On Sun, Nov 05, 2006 at 09:18:42PM +0100, Edi Weitz wrote:
On Thu, 02 Nov 2006 11:15:56 -0700, "Robert J. Macomber" tbnl@rojoma.com wrote: Hmm, I see the problem, but that actually wasn't the only situation this was written for. I also imagined proxies I wouldn't have control of like those used by, say, AOL customers.
To be honest, I didn't even know that chained proxies will add to the XFF header instead of just replacing it. Is this behaviour specified somewhere?
I'm not sure. I couldn't find a formal specification anywhere, but proxies (in particular Apache's mod_proxy, which is the one I'm concerned with) certainly do this, specified or not. Section 4.2 of RFC2616 requires multiple fields to be combined by appending new values onto the end, but I can't see anything that requires a proxy not to outright replace things.
Anyway, I was thinking that maybe a better API would look like this:
If there is no XFF header, return REMOTE-ADDR as it is now.
If there is a XFF header, return two values - the second one is a list of all IP addresses in the header, the first one is the last element of this list.
How about that?
Well, if you actually want the XFF header, there's always (header-in :x-forwarded-for) but this would save some processing.

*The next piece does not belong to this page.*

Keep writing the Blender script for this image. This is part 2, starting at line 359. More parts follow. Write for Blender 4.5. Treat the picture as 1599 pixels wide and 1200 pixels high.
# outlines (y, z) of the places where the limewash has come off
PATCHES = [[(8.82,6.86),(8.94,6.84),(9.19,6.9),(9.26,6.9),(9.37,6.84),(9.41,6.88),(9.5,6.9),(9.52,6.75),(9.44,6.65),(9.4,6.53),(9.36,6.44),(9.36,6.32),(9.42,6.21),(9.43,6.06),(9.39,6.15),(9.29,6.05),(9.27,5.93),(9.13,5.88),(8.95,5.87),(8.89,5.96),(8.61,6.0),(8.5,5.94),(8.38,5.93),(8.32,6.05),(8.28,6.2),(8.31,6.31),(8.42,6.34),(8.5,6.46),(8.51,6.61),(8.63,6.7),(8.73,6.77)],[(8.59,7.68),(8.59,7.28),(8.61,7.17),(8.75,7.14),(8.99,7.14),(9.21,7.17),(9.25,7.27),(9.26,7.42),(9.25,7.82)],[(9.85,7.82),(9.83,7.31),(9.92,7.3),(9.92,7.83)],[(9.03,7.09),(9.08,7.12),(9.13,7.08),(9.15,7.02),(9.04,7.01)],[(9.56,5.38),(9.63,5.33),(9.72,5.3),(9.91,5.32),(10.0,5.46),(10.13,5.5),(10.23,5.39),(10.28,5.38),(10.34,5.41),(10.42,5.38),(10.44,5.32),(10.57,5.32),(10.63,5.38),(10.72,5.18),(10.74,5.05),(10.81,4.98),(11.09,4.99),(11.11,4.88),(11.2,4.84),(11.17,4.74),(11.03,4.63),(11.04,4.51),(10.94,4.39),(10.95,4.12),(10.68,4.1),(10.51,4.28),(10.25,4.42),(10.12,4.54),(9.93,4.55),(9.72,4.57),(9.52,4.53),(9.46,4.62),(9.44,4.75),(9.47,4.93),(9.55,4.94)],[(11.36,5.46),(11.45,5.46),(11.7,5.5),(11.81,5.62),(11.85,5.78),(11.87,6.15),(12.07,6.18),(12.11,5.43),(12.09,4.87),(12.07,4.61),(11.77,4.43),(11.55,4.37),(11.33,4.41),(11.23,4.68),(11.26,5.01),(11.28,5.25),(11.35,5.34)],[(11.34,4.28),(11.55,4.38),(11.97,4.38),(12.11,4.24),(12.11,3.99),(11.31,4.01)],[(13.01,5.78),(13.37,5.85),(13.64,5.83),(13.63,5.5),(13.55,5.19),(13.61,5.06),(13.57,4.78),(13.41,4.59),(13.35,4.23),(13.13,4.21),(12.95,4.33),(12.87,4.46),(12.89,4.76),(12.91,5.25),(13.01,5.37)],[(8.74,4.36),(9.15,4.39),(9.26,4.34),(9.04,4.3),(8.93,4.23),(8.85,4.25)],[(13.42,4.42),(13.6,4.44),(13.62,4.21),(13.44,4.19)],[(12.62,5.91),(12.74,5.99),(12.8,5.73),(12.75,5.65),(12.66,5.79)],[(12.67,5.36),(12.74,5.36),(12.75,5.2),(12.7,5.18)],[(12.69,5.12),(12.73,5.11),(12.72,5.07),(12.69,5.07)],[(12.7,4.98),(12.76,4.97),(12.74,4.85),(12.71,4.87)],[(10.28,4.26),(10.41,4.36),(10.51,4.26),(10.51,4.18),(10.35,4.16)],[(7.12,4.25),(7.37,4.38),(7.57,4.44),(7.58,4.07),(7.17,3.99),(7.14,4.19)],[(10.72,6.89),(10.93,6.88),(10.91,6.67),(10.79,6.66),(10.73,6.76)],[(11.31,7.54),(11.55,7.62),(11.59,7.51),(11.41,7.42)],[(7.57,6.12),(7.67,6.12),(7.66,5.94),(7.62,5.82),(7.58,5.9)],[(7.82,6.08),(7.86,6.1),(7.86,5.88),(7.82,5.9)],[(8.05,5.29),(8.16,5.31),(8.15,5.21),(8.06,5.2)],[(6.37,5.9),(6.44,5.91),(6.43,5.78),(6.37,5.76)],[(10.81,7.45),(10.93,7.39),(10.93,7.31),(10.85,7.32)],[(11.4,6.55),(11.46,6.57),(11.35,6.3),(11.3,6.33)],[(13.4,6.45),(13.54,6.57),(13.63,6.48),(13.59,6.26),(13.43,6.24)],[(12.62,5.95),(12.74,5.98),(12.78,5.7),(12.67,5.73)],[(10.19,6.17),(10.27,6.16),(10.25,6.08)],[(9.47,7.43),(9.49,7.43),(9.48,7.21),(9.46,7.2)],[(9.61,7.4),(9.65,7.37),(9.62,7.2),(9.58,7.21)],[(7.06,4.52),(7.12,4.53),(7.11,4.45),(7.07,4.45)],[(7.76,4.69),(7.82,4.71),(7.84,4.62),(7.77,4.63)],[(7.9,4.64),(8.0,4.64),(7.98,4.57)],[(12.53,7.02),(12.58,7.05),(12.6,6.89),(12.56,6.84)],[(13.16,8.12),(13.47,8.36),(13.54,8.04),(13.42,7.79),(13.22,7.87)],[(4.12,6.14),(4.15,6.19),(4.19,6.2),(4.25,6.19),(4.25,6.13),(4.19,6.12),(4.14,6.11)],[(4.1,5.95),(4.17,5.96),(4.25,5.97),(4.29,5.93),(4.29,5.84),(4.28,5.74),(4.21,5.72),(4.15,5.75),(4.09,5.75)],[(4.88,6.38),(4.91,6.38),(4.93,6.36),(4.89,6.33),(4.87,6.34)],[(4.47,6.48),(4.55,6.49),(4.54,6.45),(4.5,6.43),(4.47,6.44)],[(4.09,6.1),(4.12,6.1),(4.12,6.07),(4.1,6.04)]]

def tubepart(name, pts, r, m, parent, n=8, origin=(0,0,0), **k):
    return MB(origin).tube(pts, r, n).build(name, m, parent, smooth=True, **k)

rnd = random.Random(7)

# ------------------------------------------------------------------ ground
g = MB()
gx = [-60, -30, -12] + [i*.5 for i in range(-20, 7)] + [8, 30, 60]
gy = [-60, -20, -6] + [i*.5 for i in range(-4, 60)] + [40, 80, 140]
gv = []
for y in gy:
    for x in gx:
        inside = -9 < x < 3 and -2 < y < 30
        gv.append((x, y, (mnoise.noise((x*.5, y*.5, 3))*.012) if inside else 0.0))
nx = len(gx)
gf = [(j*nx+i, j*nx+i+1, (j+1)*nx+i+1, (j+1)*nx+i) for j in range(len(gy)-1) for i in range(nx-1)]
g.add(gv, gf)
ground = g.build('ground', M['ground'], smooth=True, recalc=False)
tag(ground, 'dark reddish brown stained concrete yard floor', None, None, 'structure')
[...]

If you want the "real remote address", presumably you're thinking of looking past some known proxy (or chain of known proxies) and want the single address that came into it. I'm sure the "last address in the list" is the common case, though.
That's a roundabout way to say "yes, that sounds about right".
Oh, and on another note, COOKIE-OUT returns a (name . cookie) pair instead of just the cookie. Is there a reason for this? I'm pretty sure it's just a forgotten call to CDR.